START DATA EXTRACT

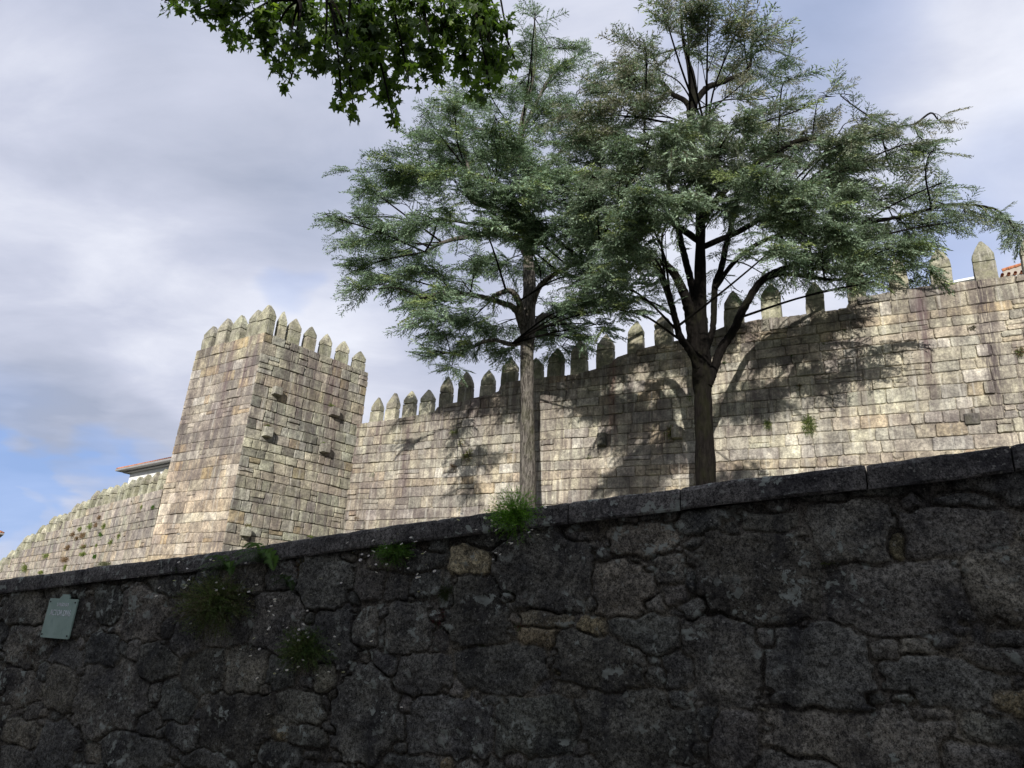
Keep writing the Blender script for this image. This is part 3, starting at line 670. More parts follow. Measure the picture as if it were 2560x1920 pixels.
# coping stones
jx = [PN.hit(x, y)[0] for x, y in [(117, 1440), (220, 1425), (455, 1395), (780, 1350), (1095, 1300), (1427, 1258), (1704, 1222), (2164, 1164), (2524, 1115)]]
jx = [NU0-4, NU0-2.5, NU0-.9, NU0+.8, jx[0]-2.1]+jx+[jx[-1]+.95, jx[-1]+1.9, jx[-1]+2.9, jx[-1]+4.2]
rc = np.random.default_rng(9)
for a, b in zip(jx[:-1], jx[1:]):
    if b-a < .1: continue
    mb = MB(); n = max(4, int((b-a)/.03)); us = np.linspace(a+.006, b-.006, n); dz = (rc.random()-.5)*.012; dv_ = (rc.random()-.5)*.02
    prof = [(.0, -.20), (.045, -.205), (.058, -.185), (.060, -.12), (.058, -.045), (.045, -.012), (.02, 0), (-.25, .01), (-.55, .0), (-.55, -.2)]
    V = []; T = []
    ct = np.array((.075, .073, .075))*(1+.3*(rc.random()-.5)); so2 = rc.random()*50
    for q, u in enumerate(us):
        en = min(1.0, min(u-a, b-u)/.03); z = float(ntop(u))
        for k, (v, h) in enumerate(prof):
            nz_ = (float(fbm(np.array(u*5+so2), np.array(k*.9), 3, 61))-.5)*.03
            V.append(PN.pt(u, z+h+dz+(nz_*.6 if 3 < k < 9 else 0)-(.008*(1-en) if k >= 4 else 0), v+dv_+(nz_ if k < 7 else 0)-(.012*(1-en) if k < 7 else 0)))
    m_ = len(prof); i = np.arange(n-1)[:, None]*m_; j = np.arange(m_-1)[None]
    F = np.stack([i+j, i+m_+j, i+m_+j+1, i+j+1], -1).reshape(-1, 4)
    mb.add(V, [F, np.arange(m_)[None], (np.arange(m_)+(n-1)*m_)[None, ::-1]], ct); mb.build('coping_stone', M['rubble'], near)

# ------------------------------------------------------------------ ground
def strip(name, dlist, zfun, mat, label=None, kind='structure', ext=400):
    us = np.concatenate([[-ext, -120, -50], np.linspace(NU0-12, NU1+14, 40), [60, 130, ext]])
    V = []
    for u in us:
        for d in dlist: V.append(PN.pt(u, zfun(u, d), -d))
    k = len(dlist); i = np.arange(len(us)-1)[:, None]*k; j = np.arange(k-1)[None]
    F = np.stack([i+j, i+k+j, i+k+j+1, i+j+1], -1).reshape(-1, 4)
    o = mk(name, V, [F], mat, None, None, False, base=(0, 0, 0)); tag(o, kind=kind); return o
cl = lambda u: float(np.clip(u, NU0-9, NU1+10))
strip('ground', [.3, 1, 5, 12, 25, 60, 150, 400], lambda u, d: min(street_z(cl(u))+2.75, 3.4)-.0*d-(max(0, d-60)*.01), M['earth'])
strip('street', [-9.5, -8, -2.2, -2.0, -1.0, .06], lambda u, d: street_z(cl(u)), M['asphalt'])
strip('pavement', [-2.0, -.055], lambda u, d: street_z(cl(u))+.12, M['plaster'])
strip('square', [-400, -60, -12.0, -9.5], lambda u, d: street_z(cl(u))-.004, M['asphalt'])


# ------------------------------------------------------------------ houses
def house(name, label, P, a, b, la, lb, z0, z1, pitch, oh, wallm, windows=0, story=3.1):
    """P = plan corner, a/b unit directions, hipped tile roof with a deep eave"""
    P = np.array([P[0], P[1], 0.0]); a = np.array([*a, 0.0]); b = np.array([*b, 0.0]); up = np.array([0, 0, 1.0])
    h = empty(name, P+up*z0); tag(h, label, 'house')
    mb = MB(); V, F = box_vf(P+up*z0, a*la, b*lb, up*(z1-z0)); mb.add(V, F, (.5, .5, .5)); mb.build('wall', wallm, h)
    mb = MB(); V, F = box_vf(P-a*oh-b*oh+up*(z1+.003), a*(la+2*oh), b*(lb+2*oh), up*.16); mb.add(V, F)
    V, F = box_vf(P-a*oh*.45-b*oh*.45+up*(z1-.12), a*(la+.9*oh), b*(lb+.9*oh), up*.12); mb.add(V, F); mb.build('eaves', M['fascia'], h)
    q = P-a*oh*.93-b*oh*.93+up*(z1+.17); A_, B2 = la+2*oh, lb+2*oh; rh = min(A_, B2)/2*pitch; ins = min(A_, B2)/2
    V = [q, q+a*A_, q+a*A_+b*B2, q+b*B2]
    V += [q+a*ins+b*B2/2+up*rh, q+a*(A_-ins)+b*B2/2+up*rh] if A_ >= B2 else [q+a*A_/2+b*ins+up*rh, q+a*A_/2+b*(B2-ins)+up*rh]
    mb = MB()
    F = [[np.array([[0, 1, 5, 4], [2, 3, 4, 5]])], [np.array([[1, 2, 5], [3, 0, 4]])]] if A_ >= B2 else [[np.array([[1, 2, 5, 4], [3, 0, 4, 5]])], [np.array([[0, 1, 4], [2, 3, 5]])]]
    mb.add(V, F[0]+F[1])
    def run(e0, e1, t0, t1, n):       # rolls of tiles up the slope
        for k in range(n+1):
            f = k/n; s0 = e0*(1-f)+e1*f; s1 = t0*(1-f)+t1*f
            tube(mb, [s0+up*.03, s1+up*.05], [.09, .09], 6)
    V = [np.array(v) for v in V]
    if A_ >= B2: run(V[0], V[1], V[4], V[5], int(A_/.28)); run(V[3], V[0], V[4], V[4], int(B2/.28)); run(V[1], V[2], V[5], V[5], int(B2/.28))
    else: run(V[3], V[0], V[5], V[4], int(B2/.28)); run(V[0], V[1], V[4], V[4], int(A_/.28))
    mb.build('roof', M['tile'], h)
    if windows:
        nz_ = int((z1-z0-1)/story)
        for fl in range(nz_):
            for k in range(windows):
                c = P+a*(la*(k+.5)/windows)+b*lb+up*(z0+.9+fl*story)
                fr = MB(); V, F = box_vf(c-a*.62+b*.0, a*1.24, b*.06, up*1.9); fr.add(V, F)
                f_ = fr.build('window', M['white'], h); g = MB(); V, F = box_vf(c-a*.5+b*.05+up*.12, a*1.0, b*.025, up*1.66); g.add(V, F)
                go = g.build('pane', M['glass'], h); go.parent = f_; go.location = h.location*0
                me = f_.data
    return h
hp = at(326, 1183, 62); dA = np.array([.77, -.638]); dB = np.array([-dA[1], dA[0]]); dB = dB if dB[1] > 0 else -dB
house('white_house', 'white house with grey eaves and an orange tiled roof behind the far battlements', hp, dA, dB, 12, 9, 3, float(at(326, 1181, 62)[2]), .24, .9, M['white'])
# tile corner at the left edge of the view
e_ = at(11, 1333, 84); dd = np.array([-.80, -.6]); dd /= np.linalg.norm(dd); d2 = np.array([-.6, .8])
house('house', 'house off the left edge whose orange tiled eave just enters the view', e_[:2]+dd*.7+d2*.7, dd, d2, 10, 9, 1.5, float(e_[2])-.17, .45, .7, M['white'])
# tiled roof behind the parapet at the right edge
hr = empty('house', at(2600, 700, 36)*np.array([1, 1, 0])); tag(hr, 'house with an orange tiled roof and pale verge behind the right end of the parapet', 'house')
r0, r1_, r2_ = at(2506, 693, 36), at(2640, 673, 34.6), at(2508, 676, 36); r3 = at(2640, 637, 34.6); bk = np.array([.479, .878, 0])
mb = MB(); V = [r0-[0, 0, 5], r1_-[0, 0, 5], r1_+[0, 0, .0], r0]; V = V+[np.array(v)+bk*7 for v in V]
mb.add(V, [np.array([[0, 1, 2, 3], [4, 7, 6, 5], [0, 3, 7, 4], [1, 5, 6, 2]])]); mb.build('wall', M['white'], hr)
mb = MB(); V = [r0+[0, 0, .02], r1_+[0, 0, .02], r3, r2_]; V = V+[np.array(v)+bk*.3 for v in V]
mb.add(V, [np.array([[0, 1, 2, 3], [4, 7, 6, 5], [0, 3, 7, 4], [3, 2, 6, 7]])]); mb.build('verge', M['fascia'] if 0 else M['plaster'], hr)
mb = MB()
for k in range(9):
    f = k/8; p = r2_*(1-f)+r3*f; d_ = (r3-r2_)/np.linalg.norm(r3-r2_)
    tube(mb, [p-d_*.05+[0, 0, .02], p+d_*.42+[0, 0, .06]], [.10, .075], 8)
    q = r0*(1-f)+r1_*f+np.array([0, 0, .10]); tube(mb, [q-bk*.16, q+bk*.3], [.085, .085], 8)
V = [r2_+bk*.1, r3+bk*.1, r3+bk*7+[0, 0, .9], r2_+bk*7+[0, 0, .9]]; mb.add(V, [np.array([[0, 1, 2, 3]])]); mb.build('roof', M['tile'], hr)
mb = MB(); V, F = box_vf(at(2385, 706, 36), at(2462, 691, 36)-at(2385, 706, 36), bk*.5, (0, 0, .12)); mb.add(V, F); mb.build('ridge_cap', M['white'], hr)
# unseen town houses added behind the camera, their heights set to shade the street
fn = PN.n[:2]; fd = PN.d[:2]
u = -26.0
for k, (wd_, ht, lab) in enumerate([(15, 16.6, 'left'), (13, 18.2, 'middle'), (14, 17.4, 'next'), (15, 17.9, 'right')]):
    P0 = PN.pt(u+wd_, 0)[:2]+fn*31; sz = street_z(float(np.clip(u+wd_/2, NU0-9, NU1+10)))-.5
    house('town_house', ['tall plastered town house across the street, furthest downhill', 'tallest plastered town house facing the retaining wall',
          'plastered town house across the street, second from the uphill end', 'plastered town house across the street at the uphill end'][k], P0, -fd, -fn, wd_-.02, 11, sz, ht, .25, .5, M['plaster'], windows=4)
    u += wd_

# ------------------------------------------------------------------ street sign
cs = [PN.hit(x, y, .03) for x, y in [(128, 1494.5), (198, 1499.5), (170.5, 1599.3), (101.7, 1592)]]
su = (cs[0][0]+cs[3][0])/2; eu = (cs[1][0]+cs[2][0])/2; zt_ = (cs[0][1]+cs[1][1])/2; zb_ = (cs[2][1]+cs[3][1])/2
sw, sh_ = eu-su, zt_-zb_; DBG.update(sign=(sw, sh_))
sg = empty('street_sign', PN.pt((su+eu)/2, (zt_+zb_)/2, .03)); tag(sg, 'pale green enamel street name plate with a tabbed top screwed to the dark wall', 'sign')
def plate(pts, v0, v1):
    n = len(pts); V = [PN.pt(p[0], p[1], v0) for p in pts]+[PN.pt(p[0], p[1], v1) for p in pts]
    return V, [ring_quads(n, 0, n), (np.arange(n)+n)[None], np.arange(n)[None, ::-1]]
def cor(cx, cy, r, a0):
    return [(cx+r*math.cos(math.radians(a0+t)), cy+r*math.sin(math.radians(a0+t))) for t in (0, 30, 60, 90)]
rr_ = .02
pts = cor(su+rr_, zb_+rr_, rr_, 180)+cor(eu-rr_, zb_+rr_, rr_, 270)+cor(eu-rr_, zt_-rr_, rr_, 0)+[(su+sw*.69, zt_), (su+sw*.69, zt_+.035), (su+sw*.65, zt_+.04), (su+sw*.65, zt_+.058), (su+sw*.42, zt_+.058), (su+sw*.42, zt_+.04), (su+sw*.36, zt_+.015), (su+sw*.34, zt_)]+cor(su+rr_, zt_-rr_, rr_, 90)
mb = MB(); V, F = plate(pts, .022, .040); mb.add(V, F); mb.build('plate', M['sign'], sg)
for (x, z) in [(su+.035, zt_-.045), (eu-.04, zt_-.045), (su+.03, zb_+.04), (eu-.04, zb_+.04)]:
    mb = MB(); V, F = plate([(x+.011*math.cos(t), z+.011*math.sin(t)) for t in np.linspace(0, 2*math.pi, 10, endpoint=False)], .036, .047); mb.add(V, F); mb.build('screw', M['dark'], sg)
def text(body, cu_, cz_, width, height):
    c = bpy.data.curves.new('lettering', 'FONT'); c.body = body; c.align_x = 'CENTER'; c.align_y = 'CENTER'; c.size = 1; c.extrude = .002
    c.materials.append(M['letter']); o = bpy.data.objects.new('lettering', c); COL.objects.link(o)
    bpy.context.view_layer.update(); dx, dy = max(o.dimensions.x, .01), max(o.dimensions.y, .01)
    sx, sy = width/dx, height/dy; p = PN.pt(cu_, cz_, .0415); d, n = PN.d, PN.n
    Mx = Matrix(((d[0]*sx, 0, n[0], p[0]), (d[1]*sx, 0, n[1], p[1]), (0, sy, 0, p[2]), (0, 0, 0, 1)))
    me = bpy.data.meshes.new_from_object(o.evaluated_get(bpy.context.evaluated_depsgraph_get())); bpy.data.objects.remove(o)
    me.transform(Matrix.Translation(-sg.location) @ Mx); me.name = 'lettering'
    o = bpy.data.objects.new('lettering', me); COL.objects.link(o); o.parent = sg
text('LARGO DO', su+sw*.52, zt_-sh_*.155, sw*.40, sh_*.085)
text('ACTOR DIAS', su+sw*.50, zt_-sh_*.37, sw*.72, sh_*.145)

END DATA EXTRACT

- _WHAT IS NEEDED_
Starting with the first line of the data above and ending with the line containing "mb.build('coping_stone', M['rubble'], near)", please restate every line exactly, leaving images out.

- _SOLVED PROBLEM_
Keep writing the Blender script for this image. This is part 3, starting at line 670. More parts follow. Measure the picture as if it were 2560x1920 pixels.
# coping stones
jx = [PN.hit(x, y)[0] for x, y in [(117, 1440), (220, 1425), (455, 1395), (780, 1350), (1095, 1300), (1427, 1258), (1704, 1222), (2164, 1164), (2524, 1115)]]
jx = [NU0-4, NU0-2.5, NU0-.9, NU0+.8, jx[0]-2.1]+jx+[jx[-1]+.95, jx[-1]+1.9, jx[-1]+2.9, jx[-1]+4.2]
rc = np.random.default_rng(9)
for a, b in zip(jx[:-1], jx[1:]):
    if b-a < .1: continue
    mb = MB(); n = max(4, int((b-a)/.03)); us = np.linspace(a+.006, b-.006, n); dz = (rc.random()-.5)*.012; dv_ = (rc.random()-.5)*.02
    prof = [(.0, -.20), (.045, -.205), (.058, -.185), (.060, -.12), (.058, -.045), (.045, -.012), (.02, 0), (-.25, .01), (-.55, .0), (-.55, -.2)]
    V = []; T = []
    ct = np.array((.075, .073, .075))*(1+.3*(rc.random()-.5)); so2 = rc.random()*50
    for q, u in enumerate(us):
        en = min(1.0, min(u-a, b-u)/.03); z = float(ntop(u))
        for k, (v, h) in enumerate(prof):
            nz_ = (float(fbm(np.array(u*5+so2), np.array(k*.9), 3, 61))-.5)*.03
            V.append(PN.pt(u, z+h+dz+(nz_*.6 if 3 < k < 9 else 0)-(.008*(1-en) if k >= 4 else 0), v+dv_+(nz_ if k < 7 else 0)-(.012*(1-en) if k < 7 else 0)))
    m_ = len(prof); i = np.arange(n-1)[:, None]*m_; j = np.arange(m_-1)[None]
    F = np.stack([i+j, i+m_+j, i+m_+j+1, i+j+1], -1).reshape(-1, 4)
    mb.add(V, [F, np.arange(m_)[None], (np.arange(m_)+(n-1)*m_)[None, ::-1]], ct); mb.build('coping_stone', M['rubble'], near)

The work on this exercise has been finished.